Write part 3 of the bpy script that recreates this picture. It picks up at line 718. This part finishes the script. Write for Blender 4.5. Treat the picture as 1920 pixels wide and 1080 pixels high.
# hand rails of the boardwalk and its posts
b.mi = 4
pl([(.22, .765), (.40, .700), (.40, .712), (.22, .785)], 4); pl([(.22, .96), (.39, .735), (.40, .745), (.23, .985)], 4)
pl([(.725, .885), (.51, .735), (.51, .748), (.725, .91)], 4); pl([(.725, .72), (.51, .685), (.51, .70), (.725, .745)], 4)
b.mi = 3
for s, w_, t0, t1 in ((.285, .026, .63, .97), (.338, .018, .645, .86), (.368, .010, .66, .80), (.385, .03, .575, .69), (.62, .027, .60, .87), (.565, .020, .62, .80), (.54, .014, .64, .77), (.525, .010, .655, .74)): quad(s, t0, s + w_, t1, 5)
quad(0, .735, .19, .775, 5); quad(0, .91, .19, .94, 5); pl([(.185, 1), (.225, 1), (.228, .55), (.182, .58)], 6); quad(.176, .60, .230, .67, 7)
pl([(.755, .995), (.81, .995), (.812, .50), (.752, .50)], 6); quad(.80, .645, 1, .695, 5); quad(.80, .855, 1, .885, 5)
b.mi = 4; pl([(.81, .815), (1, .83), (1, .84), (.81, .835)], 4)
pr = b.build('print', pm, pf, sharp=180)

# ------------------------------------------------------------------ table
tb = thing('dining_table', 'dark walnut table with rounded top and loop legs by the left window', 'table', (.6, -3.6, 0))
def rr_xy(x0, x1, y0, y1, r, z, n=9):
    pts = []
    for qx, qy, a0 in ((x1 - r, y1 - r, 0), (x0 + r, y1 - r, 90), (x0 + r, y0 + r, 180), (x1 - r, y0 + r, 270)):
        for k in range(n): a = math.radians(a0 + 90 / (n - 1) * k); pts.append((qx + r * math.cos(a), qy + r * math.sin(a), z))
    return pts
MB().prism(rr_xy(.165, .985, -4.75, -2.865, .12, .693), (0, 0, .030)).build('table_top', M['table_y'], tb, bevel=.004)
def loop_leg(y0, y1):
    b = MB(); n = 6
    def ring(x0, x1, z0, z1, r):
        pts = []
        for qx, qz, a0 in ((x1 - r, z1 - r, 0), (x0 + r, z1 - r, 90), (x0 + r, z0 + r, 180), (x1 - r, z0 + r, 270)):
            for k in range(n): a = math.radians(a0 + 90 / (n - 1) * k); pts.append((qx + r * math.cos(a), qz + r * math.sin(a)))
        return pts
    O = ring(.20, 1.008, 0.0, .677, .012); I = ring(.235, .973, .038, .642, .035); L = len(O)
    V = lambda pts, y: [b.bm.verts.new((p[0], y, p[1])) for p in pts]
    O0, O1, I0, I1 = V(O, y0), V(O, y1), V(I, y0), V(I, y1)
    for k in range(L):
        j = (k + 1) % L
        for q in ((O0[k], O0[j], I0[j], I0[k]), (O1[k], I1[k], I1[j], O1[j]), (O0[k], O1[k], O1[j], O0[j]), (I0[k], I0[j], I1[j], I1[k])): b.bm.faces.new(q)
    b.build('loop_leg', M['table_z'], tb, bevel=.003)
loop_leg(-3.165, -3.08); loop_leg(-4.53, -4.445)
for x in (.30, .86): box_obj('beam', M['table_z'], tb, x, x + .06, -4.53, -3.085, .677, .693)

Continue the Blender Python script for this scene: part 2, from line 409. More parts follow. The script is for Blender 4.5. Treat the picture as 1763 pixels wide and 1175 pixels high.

The request ▸ From the data, list each line in which the string "this" appears.

Exercise answer ▸
Write part 3 of the bpy script that recreates this picture. It picks up at line 718. This part finishes the script. Write for Blender 4.5. Treat the picture as 1920 pixels wide and 1080 pixels high.
Continue the Blender Python script for this scene: part 2, from line 409. More parts follow. The script is for Blender 4.5. Treat the picture as 1763 pixels wide and 1175 pixels high.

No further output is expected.